I read in another blog this week about a little boy, Carl, age 11, who committed suicide because he was excessively bullied. The bullies tormented poor Carl calling him “gay.” Kids use that word so freely, but lately it seems bullies know exactly what is implied by that word and know how to use it to hurt.
A few moments ago I checked the Atlanta Journal-Constitution’s website as I frequently do throughout the day and a story popped up about another little boy, this time in Decatur (just east of Atlanta) who committed suicide this past Thursday. Again, this little boy, Jaheem, was tormented by bullies and called “gay” and a “snitch.” So poor Jaheem internalized his pain and sorrow, never telling anyone the full extent of his situation.
My heart is breaking for these boys and for children who will face bullying at school tomorrow. Kids who are scared shitless about getting on the bus, getting off the bus, walking into the bathroom alone, afraid of going out on the playground, who fear walking down the halls between classes, who try never to stay out of the teacher’s sight, but fail. These kids are scared to tell, scared it’s their fault, scared no one will listen, scared of what other kids will say.
I was this kid every so often in middle school, but thankfully I have a pushy mother who doesn’t take shit and won’t let my brother or me take shit either. And I feel so thankful that she instilled that belief in me, so that no matter what, I politely stood up for myself and did my best to stand up for others. I still struggle with this, but I am not the kind of person who will let someone be rude to my face and get away with it.
I distinctly remember walking home from my middle school one day to follow a crowd of “popular” kids taunting and throwing small rocks at another kid, Sam. I’ll admit that I thought Sam was a total dweed, and I’d probably made a “not-the-best-choice” remark to him once or twice, but I rushed to his aid and yelled at the other kids. I screamed that I would go back and get the principal or beat the crap out of them with my viola case. Either way, they started railing on me and maybe even threw some pebbles at me, too. And Sam didn’t even say two words to me.
I probably have not been so noble since, but I occasionally think back to that moment and get sick to my stomach thinking about that awful bullying situation. Their words hurt me, too, and I even began to second-guess my actions. And it makes me think about kids who get the full brunt of bullying every day and how terrible they feel. They feel like they are to blame, like they must have done something wrong to deserve this. I think about the kids in the schools I substitute teach in and I wonder tonight how many of them are victims of bullying.
Bullying victims are not to blame. I blame the adults who do not do everything in their power to stop the bullying, those who know it’s happening. Teachers are so busy- middle and high school teachers see maybe over 100 kids a day, have lessons to plan, papers to grade, meetings to attend. Parents are busy with work, busy making dinner, busy with bills or their budgets. But we CANNOT deny children the opportunity every day to share their feelings and to give them EVERY opportunity to say what’s on their mind. If that means asking, “How was your day? Is there anything you want to tell me? I’m here to listen to you,” EVERY SINGLE DAY and with ABSOLUTE SINCERITY, even if means you won’t get a response, do it. Do it every day. Say something positive every day. I cannot stress the importance of positive reinforcement in a child’s life.

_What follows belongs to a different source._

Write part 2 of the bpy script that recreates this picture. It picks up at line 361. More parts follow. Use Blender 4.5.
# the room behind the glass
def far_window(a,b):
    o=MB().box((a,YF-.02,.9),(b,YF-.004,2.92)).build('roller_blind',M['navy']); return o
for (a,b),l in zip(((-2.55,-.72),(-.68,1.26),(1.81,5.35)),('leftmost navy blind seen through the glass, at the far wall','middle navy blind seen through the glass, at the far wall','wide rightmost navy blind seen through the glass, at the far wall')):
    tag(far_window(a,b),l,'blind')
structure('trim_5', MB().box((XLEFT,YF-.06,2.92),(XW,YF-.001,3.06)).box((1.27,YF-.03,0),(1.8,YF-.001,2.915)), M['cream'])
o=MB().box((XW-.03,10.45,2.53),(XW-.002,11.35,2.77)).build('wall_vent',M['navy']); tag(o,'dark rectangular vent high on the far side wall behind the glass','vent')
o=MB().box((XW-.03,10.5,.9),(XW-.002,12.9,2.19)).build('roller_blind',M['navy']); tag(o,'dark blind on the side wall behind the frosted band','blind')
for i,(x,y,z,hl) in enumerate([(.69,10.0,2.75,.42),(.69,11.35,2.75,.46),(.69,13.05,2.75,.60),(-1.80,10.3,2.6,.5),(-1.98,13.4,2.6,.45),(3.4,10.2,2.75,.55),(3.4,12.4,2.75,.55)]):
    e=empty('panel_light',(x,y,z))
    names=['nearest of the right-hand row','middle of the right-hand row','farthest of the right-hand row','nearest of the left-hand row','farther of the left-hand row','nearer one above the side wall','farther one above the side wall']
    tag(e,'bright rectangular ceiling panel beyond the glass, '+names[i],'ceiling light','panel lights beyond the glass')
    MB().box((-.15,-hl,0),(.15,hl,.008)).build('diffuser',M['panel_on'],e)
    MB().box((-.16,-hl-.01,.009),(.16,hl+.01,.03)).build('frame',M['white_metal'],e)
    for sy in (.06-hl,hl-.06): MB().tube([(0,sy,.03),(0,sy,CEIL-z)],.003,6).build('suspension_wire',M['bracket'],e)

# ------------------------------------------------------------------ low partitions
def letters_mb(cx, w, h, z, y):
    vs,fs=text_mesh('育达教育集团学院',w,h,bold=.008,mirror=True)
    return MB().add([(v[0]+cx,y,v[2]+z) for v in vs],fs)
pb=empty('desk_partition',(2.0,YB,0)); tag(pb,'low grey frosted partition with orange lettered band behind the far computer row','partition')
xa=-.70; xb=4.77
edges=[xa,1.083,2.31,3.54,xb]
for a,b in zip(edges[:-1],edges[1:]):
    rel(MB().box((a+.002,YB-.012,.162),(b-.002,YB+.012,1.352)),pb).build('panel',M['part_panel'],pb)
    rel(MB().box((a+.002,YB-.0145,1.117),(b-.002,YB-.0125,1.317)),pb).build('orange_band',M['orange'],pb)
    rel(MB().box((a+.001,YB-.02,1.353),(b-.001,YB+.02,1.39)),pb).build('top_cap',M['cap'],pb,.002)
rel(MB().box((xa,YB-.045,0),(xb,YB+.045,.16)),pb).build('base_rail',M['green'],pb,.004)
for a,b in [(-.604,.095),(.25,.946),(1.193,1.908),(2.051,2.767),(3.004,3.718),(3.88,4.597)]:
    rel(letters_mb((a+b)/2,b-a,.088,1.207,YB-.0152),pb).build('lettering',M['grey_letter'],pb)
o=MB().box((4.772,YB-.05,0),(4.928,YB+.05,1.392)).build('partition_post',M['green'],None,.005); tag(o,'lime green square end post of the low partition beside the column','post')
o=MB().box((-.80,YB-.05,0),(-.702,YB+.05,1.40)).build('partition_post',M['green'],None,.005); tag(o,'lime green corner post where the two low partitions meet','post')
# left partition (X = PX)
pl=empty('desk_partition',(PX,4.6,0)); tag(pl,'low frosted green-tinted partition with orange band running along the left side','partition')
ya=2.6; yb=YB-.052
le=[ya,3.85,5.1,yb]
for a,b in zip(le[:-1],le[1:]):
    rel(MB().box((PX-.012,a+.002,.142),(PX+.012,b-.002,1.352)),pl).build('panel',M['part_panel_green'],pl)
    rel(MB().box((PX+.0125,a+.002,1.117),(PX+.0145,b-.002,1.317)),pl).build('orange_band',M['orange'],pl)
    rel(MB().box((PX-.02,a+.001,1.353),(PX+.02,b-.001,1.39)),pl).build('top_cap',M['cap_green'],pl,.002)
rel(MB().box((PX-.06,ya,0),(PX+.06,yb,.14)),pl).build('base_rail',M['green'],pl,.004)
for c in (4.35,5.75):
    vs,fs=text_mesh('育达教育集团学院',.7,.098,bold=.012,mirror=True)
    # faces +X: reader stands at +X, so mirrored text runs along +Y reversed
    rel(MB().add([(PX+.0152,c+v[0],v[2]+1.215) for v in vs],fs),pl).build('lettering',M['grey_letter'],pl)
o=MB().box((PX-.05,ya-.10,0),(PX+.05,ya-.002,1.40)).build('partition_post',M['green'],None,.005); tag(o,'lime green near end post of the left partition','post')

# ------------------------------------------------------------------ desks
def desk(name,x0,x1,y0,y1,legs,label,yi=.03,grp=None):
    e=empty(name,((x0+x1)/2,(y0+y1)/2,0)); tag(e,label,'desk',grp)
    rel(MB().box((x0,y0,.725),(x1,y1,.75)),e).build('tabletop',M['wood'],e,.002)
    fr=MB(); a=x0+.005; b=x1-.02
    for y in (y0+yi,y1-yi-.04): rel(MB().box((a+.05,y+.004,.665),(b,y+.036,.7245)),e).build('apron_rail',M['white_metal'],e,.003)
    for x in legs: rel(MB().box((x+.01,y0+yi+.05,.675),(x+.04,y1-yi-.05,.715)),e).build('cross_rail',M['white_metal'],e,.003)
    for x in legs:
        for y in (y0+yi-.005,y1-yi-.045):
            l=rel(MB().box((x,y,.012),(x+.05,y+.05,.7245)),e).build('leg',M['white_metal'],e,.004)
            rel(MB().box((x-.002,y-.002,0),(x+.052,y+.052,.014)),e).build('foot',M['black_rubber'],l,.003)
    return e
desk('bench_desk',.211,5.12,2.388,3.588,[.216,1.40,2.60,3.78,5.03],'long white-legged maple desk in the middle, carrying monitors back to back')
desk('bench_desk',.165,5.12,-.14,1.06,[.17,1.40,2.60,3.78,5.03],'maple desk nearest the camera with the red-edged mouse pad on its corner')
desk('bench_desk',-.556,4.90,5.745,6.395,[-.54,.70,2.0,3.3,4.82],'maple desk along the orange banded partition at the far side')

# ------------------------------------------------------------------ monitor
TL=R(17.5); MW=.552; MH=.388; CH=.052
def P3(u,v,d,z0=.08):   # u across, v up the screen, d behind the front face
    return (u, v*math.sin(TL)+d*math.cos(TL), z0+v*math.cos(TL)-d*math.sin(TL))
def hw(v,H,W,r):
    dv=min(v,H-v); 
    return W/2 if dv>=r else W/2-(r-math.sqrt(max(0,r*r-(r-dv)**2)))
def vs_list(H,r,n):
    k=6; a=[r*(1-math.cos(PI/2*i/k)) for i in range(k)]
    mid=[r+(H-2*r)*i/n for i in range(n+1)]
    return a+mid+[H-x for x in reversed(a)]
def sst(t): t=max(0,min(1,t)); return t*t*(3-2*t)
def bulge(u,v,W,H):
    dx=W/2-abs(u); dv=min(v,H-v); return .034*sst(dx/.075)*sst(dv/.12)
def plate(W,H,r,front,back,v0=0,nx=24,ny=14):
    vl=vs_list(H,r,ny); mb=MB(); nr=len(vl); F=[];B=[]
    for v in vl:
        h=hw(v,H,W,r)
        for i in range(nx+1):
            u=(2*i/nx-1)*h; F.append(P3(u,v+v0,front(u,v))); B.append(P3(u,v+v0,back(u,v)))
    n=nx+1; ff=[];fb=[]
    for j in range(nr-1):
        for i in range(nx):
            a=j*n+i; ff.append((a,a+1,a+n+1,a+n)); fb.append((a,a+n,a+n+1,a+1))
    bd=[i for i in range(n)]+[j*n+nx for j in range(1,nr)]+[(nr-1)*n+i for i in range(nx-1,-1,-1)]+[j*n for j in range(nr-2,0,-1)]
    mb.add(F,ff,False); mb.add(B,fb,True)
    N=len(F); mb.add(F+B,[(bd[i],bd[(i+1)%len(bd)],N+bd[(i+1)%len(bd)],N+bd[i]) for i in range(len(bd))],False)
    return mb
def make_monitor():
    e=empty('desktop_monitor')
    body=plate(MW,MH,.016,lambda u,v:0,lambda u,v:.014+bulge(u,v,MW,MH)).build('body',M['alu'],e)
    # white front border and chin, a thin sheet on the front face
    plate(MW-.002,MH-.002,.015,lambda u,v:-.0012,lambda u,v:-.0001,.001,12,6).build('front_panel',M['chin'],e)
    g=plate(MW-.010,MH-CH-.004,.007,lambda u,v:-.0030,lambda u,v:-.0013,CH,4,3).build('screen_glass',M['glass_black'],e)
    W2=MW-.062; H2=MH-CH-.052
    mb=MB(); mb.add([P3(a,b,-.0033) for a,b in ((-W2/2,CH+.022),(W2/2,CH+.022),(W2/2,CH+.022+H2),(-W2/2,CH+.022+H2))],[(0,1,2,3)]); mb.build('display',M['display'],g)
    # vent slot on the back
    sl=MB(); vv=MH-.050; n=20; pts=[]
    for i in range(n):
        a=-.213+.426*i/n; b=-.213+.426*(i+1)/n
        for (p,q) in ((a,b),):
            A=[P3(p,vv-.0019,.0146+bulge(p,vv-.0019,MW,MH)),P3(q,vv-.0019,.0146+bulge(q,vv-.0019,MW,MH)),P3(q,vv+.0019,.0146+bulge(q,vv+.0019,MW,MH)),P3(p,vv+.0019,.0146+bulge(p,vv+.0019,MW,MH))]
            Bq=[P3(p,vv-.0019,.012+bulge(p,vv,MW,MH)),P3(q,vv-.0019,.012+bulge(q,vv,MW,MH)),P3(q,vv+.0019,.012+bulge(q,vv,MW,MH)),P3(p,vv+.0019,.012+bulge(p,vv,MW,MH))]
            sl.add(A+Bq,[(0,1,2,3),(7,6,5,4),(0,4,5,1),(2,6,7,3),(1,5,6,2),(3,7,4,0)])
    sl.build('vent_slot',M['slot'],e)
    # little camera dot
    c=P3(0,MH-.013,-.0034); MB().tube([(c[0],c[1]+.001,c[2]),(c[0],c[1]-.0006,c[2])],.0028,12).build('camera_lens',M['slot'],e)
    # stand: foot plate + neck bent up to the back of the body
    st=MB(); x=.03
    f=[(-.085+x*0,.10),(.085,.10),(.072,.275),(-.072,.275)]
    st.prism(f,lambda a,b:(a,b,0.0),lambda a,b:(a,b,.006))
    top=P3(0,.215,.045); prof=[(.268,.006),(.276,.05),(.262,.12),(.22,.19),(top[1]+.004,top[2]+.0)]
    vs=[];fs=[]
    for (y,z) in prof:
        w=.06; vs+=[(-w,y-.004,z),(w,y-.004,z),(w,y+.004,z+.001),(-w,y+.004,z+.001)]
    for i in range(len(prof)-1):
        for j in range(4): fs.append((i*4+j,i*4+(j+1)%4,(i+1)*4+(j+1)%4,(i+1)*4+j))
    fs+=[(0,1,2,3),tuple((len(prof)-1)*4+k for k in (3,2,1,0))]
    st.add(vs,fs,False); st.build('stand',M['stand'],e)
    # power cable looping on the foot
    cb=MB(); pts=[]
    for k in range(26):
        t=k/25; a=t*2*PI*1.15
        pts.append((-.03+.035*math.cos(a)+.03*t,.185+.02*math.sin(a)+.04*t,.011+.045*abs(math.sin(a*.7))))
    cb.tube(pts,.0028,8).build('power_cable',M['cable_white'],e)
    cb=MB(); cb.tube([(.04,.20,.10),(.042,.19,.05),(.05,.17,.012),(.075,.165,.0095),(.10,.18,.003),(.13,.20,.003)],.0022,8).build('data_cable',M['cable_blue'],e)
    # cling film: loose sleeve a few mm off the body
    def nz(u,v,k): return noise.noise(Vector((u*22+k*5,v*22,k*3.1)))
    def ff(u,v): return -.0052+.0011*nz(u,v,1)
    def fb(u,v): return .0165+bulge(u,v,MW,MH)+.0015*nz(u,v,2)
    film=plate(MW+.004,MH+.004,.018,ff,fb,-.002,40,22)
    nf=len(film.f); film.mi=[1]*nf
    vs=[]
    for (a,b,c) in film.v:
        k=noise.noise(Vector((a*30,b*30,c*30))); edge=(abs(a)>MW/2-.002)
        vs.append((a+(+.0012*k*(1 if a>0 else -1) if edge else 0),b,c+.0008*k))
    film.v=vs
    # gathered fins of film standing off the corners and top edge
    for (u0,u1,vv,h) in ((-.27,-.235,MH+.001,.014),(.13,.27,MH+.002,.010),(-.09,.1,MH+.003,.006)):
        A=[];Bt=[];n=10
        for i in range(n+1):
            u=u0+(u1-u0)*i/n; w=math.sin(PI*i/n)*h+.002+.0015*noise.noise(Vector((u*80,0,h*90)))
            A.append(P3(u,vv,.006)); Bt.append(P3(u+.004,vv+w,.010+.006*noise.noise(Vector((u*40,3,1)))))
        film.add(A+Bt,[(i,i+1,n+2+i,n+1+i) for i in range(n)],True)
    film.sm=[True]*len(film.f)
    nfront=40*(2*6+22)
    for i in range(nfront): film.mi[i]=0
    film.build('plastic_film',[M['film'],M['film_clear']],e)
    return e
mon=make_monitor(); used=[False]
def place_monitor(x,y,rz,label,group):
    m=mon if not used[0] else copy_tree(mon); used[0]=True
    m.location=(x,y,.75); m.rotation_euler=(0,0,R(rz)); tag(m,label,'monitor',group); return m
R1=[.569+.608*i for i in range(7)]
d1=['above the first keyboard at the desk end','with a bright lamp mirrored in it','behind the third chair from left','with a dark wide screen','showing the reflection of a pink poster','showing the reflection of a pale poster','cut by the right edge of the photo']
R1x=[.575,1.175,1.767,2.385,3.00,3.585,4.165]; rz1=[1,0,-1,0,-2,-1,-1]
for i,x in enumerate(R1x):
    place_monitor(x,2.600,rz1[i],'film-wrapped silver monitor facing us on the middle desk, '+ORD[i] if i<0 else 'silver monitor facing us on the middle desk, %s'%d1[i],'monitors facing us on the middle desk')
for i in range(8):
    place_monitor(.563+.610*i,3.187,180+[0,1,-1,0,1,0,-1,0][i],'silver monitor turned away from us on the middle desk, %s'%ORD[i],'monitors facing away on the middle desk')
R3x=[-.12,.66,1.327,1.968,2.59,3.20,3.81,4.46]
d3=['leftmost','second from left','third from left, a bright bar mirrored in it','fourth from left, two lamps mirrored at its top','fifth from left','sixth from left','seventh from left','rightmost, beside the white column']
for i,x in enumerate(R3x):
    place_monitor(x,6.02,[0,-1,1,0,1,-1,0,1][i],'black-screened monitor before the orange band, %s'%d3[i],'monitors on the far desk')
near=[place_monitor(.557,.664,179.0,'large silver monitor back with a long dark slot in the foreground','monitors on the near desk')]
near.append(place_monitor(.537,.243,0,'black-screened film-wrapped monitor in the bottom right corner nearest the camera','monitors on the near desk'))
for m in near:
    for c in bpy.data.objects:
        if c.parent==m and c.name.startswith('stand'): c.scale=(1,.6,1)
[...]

I rarely get into rants like this, but my heart is reeling. You think of bullying at this age as kids being mean and taunting, but not to this extent. It’s such an eye-opener. Something has to be done about effectively teaching children respect and kindness. About bullies getting the emotional help from school counselors that they need and being able to express themselves in a healthy and peaceful manner. And children need to feel safe to let adults know about bullying and to be sure that the adult will PUT A STOP TO IT.
I don’t know what else I can say. I know for sure that I will do my best to be a positive influence in all the young paths I cross from here on out, because you just never know. You just never know.